[Scenes as source code]
◇ ◇ ◇ ◇
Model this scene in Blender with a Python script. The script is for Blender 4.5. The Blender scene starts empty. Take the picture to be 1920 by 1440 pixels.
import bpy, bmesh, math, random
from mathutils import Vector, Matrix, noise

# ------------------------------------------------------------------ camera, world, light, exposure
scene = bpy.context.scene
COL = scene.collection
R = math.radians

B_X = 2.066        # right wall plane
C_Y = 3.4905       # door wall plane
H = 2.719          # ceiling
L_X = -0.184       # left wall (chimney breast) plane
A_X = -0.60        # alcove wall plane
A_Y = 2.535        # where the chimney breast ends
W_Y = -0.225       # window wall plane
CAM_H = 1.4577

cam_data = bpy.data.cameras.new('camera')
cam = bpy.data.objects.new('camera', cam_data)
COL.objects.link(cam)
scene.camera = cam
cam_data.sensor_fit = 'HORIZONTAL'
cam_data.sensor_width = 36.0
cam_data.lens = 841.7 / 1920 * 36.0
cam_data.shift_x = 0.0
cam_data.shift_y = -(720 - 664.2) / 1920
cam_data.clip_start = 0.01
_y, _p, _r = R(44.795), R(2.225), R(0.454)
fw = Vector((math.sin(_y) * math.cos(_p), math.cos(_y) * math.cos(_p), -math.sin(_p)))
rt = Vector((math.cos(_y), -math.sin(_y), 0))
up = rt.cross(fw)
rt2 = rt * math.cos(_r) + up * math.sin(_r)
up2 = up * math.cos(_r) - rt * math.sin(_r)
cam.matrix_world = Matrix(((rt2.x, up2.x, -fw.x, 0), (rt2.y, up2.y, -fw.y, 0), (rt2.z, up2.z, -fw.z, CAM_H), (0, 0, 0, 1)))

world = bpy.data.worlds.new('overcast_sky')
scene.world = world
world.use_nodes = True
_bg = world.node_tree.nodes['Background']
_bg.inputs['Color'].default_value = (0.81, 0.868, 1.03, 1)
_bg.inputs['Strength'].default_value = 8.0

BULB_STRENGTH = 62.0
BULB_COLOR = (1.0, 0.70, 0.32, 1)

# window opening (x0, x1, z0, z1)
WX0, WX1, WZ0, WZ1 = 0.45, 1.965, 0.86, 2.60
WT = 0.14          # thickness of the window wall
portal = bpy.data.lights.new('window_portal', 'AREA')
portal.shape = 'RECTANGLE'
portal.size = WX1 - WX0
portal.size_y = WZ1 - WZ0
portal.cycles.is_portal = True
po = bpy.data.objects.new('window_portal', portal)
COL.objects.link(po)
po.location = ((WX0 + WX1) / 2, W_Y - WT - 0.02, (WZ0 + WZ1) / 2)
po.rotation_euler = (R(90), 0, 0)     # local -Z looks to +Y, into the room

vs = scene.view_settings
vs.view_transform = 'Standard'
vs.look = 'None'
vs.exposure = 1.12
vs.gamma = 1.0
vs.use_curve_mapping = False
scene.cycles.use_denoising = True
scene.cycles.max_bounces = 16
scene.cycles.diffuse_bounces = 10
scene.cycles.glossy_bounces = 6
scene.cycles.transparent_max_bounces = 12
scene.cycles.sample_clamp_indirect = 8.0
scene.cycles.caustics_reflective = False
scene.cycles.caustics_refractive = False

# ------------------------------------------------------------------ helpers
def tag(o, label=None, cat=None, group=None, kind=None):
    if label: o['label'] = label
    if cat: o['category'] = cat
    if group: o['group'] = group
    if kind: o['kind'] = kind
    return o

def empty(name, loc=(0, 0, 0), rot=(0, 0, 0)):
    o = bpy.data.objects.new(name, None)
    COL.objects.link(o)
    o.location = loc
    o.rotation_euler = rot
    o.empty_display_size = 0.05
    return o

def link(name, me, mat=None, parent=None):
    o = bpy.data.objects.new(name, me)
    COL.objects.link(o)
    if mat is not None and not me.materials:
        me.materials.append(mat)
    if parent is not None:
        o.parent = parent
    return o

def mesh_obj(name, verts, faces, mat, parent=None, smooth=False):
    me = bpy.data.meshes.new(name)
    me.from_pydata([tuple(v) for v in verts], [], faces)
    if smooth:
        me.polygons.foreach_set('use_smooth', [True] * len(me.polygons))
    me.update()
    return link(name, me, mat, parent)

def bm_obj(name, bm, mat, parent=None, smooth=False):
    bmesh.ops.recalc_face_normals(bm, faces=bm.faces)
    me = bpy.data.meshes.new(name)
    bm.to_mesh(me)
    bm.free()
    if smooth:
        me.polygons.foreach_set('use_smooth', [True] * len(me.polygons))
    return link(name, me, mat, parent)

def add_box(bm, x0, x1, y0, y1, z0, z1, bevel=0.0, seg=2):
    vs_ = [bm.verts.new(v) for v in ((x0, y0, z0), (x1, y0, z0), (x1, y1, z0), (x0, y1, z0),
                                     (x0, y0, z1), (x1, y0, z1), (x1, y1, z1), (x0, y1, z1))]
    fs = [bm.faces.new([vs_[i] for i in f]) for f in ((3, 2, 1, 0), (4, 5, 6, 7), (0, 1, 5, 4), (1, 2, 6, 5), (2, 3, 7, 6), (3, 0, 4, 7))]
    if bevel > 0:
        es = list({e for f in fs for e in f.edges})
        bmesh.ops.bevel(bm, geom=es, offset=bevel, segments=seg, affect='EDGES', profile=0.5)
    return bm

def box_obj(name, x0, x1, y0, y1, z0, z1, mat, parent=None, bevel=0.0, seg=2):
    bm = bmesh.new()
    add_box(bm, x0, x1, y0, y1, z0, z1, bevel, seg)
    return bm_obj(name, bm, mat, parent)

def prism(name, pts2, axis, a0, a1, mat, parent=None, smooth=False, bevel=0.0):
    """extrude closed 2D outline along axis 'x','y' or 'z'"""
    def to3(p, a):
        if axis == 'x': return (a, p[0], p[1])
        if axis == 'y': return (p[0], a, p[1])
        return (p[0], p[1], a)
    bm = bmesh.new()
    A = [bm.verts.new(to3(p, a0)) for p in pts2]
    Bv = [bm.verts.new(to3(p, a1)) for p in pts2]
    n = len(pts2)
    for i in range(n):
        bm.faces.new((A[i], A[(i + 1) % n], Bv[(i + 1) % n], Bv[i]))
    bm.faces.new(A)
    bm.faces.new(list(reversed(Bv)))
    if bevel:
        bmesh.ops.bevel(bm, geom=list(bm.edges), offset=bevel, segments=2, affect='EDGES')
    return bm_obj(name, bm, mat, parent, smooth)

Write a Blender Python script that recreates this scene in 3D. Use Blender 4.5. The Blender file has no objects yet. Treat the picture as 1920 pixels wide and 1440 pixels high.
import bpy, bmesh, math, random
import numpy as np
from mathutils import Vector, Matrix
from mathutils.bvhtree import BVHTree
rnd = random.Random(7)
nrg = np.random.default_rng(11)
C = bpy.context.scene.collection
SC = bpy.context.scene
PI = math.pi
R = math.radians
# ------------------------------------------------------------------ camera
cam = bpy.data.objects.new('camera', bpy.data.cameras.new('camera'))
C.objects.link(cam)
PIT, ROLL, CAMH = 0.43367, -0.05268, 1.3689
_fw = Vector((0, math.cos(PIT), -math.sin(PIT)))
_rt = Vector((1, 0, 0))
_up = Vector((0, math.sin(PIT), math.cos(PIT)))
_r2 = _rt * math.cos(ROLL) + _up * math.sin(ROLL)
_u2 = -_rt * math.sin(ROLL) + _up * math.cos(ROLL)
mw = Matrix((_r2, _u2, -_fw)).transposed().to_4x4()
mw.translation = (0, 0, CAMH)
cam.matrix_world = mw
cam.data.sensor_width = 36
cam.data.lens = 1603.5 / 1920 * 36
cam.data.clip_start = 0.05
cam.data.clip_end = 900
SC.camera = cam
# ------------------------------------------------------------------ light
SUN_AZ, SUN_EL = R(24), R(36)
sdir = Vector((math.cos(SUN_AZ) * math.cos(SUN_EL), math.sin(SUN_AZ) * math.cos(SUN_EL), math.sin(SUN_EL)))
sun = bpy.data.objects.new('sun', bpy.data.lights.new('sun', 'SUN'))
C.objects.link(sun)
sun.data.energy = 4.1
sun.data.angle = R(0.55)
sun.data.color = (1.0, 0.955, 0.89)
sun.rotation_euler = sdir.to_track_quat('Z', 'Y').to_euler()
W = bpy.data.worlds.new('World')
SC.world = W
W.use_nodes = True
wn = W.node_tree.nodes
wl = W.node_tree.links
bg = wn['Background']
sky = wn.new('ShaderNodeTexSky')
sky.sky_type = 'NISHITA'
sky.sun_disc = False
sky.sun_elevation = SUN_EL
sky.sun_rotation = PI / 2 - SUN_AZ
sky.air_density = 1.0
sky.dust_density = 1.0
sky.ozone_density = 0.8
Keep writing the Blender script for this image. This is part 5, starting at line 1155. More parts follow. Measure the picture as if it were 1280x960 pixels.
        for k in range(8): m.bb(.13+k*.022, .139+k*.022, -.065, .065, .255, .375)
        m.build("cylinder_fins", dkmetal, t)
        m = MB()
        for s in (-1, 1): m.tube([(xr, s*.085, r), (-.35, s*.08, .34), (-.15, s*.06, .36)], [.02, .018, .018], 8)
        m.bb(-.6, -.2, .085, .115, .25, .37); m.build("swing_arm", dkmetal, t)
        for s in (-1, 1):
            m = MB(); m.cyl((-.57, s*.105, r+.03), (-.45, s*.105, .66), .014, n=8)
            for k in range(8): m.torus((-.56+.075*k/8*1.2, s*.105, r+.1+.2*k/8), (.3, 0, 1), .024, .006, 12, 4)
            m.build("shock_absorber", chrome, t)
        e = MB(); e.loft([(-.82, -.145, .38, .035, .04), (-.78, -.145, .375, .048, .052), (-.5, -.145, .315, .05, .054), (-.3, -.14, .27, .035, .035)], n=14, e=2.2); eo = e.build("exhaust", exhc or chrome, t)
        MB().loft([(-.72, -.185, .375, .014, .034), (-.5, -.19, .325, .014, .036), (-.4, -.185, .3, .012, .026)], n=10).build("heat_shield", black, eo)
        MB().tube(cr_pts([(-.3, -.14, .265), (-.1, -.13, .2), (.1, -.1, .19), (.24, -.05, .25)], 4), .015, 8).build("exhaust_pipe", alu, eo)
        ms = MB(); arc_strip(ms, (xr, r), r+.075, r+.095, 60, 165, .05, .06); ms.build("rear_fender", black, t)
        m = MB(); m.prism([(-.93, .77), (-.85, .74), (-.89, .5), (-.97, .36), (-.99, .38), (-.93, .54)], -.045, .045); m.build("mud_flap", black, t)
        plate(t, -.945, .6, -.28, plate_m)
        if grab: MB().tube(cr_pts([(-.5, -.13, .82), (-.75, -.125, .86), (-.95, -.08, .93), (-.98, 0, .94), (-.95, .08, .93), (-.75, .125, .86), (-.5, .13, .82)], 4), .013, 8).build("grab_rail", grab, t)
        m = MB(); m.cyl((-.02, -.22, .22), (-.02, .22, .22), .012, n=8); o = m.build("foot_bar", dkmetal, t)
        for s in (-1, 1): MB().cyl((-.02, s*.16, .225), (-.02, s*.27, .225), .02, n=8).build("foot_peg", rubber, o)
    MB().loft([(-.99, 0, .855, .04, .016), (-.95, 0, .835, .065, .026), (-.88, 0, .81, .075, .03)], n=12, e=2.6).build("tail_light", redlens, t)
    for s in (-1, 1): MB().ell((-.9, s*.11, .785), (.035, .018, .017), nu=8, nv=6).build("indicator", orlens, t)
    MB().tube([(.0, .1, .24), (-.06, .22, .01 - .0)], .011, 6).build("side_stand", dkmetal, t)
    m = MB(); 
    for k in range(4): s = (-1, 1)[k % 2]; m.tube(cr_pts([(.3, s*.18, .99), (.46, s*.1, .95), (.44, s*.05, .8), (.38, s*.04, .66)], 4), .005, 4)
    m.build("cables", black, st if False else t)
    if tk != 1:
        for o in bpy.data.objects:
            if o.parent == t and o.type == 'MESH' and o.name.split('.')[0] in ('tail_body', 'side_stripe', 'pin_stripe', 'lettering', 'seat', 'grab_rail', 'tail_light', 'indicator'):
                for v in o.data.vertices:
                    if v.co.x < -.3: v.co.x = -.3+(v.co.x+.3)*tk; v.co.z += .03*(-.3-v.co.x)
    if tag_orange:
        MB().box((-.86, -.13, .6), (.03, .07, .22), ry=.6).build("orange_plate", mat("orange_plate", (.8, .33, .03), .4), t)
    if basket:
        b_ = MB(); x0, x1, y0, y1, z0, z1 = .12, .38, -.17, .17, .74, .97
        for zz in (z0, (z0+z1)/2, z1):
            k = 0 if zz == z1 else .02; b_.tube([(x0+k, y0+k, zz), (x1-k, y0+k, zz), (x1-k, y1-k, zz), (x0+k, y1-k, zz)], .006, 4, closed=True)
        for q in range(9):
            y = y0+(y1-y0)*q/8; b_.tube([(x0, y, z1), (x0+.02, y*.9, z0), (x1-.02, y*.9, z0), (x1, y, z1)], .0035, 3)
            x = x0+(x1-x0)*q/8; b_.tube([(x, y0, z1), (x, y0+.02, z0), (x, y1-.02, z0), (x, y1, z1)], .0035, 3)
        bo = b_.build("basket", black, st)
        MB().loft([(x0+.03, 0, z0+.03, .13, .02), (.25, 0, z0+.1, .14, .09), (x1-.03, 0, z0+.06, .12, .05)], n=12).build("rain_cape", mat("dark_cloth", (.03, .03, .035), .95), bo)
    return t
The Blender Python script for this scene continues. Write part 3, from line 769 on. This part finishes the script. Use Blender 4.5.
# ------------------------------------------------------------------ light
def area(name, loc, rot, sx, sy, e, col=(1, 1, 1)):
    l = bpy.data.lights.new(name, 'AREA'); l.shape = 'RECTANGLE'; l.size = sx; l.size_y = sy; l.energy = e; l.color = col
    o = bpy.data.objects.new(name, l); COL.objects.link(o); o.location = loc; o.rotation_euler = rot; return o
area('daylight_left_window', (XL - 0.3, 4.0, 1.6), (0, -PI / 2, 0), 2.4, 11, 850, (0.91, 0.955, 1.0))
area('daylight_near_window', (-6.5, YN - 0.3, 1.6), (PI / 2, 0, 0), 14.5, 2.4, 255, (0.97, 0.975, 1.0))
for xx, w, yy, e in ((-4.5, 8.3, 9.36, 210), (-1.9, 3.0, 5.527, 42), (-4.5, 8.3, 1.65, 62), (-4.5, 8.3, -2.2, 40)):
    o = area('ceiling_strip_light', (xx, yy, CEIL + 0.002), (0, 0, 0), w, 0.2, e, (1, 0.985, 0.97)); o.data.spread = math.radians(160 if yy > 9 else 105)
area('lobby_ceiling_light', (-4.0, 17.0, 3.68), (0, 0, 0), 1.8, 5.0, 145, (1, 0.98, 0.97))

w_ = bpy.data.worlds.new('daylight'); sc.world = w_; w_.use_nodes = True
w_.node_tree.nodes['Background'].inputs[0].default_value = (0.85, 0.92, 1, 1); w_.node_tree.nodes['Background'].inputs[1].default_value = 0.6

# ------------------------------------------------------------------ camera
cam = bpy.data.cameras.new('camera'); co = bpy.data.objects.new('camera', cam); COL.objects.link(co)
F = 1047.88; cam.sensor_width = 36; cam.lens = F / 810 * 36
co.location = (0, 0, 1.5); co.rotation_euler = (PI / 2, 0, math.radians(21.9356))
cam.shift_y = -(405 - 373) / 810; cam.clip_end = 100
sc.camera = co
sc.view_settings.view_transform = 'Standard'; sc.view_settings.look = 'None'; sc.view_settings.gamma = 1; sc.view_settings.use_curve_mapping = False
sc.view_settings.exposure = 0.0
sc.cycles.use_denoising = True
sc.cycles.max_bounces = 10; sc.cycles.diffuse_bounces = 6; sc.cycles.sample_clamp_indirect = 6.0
◇ ◇ ◇ ◇
Set problem:
Quote the records above exactly, from the first line through the line containing "CAM_H = 1.4577", and nothing more.

Exercise answer:
Model this scene in Blender with a Python script. The script is for Blender 4.5. The Blender scene starts empty. Take the picture to be 1920 by 1440 pixels.
import bpy, bmesh, math, random
from mathutils import Vector, Matrix, noise

# ------------------------------------------------------------------ camera, world, light, exposure
scene = bpy.context.scene
COL = scene.collection
R = math.radians

B_X = 2.066        # right wall plane
C_Y = 3.4905       # door wall plane
H = 2.719          # ceiling
L_X = -0.184       # left wall (chimney breast) plane
A_X = -0.60        # alcove wall plane
A_Y = 2.535        # where the chimney breast ends
W_Y = -0.225       # window wall plane
CAM_H = 1.4577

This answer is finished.